Define Your Win



  1. to finish first in a race, contest, or the like: My story won in the short fiction category.
  2. to gain the victory; overcome an adversary: The home team won.
  3. to succeed by striving or effort: He applied for a scholarship and won.
  4. be successful or competent and be acknowledged for it: My sister wins at finding the best bargains

This post is just like everything you do in your apprenticeship, best begun by defining what it means to WIN. Ask yourself for just a moment, are you actually defining what your goals are? What you actually WANT? What does the definition of your success look like? What are it’s dimensions? And most importantly, what line has to be crossed for it to be considered a loss? What gets taken from the W that makes it an L?

What sets winners apart? Just listen to the way they talk. You’ll never hear “I did pretty good at a contest one time, then once I got into a school and finished it.” That’s how wanderers talk. That’s how people who “hope for the best” talk. They don’t strategize, they don’t define, and when they lose they don’t acknowledge the loss. Winners speak in specifics, “I applied for a scholarship, got it, and went on to achieve an 89th percentile in my graduating class. Then I set a recreational skiing goal for myself of 12 ski trips per season and wound up enjoying 15!” Notice the difference? Even if they aren’t setting monumental goals for themselves they know what success is defined by for their goal and they know what failure is defined by.

Most people don’t define their goals because it presents them with accountability. If they fail to reach their goal, it becomes visible, possibly painful, and no one is responsible for it but them. Maybe they haven’t flexed that muscle and don’t know how to deal with losses. Still, you and I both know that winners have to deal with losses, too. No one is perfect. You do not get better at handling loss by not playing. You must play the game voluntarily. That’s what an apprenticeship is all about. It puts you in situations, environments, and presents you with tasks that you stand a good chance at losing at. With practice, knowledge seeking, and help you can master all of those things. If you aren’t playing the game, there’s no way to win. Wayne Gretzky said it best, “You miss 100% of the shots you don’t take.”

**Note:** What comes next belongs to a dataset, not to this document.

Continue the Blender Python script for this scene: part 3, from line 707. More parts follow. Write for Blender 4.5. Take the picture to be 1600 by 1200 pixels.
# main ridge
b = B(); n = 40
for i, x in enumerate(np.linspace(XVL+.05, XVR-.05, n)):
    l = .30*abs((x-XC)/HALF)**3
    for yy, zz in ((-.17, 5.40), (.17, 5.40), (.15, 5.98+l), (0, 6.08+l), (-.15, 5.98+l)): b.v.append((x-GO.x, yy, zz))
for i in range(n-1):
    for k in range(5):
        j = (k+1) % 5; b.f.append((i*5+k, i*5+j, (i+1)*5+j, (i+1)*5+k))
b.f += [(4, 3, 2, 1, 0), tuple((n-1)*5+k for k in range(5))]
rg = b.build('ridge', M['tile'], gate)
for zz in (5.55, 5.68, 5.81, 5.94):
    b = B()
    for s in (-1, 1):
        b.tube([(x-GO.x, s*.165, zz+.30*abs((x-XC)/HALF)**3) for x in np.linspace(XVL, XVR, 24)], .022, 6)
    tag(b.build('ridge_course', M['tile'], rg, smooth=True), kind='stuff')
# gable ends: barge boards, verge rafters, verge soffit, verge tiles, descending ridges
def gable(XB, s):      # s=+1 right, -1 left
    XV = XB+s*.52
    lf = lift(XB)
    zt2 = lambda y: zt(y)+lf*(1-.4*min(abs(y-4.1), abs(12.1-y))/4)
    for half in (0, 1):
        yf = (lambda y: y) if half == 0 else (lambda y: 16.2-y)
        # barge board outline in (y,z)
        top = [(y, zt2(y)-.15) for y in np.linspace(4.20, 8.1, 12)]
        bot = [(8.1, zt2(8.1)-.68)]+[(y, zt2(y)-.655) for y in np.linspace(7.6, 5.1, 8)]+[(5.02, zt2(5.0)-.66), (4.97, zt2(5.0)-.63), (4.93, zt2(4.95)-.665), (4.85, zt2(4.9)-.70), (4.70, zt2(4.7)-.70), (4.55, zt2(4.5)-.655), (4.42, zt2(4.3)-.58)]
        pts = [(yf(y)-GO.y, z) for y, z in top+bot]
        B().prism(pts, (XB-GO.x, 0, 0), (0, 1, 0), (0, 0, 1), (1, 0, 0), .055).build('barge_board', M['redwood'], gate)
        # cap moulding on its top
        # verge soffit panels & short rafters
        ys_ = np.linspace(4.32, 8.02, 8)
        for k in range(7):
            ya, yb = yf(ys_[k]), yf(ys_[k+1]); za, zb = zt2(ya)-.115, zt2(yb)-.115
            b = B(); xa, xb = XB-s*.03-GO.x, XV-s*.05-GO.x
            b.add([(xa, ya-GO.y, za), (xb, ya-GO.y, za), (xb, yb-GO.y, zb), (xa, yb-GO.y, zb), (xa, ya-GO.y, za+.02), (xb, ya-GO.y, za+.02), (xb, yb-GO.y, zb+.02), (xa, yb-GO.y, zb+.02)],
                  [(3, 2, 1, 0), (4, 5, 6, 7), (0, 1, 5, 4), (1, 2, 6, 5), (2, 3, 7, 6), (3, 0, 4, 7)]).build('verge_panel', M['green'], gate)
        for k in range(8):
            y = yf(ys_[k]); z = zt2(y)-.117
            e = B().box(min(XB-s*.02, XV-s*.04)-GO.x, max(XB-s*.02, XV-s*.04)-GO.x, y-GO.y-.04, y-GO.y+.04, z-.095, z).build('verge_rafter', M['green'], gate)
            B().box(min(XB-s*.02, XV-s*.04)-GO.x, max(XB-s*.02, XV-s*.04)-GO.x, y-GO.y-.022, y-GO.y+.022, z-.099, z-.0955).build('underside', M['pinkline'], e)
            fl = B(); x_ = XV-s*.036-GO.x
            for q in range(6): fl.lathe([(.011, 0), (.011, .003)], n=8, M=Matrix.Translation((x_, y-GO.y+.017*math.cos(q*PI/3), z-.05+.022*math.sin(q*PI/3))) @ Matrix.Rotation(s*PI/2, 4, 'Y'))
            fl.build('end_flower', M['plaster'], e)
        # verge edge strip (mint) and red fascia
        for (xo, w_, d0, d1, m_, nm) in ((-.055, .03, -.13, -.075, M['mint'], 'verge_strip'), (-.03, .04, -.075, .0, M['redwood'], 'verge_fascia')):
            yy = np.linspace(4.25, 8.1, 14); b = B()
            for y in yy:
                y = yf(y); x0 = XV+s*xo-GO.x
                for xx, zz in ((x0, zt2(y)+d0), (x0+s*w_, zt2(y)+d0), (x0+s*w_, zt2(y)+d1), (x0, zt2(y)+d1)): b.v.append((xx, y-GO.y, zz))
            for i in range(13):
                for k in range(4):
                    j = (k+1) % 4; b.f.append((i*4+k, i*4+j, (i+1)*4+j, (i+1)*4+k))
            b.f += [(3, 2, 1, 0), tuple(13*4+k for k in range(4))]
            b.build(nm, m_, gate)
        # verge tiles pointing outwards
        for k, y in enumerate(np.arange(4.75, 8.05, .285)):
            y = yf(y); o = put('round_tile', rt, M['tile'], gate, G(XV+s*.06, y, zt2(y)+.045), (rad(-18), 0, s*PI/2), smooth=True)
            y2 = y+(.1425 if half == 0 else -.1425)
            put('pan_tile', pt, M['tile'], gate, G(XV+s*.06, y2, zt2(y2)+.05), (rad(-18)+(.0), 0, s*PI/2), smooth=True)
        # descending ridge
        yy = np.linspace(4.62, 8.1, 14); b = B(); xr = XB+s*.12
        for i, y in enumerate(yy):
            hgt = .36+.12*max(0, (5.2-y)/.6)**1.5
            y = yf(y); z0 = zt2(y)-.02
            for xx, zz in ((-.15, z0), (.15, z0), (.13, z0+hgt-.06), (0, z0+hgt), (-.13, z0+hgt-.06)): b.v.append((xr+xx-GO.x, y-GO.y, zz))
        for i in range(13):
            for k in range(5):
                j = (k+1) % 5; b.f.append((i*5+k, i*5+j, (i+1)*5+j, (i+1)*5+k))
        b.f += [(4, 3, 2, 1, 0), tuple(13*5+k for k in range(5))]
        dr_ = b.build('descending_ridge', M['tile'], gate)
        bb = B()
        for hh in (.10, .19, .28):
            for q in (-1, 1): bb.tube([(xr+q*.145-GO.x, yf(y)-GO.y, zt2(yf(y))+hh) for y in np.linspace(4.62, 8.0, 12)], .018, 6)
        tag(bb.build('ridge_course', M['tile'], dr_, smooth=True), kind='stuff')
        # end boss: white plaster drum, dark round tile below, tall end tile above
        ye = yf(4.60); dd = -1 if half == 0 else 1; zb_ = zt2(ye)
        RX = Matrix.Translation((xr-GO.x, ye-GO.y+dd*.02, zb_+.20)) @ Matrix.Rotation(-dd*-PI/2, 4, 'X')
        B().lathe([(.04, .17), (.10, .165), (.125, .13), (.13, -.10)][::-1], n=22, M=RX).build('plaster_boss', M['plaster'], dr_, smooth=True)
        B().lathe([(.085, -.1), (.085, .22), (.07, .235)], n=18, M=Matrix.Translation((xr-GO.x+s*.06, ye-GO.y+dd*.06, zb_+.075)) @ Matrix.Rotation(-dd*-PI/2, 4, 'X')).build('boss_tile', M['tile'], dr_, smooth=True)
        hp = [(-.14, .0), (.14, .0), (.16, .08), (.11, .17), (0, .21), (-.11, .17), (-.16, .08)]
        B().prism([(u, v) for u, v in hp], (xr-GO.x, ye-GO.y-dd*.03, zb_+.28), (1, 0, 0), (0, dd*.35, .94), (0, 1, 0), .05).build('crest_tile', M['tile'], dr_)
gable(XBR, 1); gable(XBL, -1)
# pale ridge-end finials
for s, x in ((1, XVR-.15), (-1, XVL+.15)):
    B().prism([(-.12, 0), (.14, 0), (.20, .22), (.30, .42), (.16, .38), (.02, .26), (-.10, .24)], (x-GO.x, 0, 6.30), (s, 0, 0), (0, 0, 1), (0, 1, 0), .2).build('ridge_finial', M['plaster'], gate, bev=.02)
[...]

Start small, and start from different angles in your life. Set a goal of 30 push-ups each day. That’s a small, repetitive W. Compliment 2 people per day, just for them. That’s an outward W. Plan a camping trip or a holiday for 3 months in advance. That’s a longer term W (once it’s planned and taken!). Ask a journeyman what their best practices are on a new tool each time you can. Pay attention and absorb their skills. That’s a W they’ll remember and trust you with in the future. Each of these come with potential hurdles, but that’s what you’re training to handle. Before long, your station in life will improve because of YOUR actions and you’ll be able to speak on what specific things got you there. All those things you’ve defined, and more, will be part of your winning streak. Your definitions. Your W’s.